Certainly in many cases Xity is the noun for Xous ("Xousness", so to speak). I suppose you could count this as support for the common (and commonly deplored by nitpickers) modern sense of "enormity", but not strong support.

Of course in many other cases ("perilous", "vinous") there is an adjective Xous but no noun Xity. And in other cases ("probity", "sanity", "laxity") the reverse is true.
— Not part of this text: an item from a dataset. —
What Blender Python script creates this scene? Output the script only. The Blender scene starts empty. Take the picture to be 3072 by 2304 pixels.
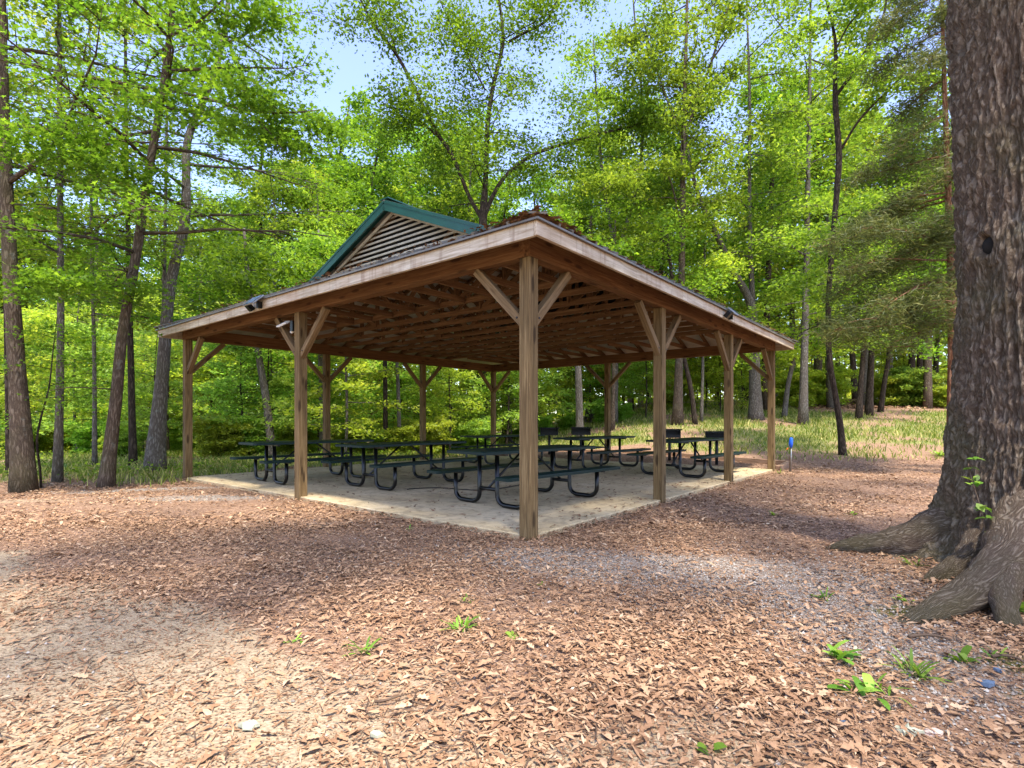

Now I want to think of an example (other than X=enorm) of a pair "Xous" and "Xity" that do not correspond semantically in this way.

Bryan White said...

He probably gets a pass on "enormity", but that "underestimate" is hilarious.

Marc Leavitt said...

Not to denigrate Mr. Fussell's accomplishment, I read "Class" when it was published. I came away with a muzzy feeling that this guy was suffering from heartburn, and the only passage that stayed in my mind all these years later, is one in which he criticized English muffins for being not English, and to paraphrase, referred to them as unappetizing, doughy lumps of bread. Speaking of encomia,md

Marc Leavitt said...

That should read: "encomia..."

Marc Leavitt said...

Sorry. It should read encomiums.

Jan said...

Marc, I'm OK with either plural, myself! And yes, Fussell heaped contempt on "English muffin" because he claimed it was a marketing term, not a description meaning "what the English call a muffin." On no evidence, of course -- he just thought up nefarious motives as he went along.

john_burke100 said...

"Class" is pretty much a continuous harrumph. But "Great War and Modern Memory" seemed to me a remarkable blend of close reading (of the English war poets), historical narrative (of the trench warfare on the Western Front), and depiction of combat--squalid, terrifying, cruel--by a sure-enough combat veteran. Betty Fussell said he was horrible, and I believe her, but that's a good book all the same.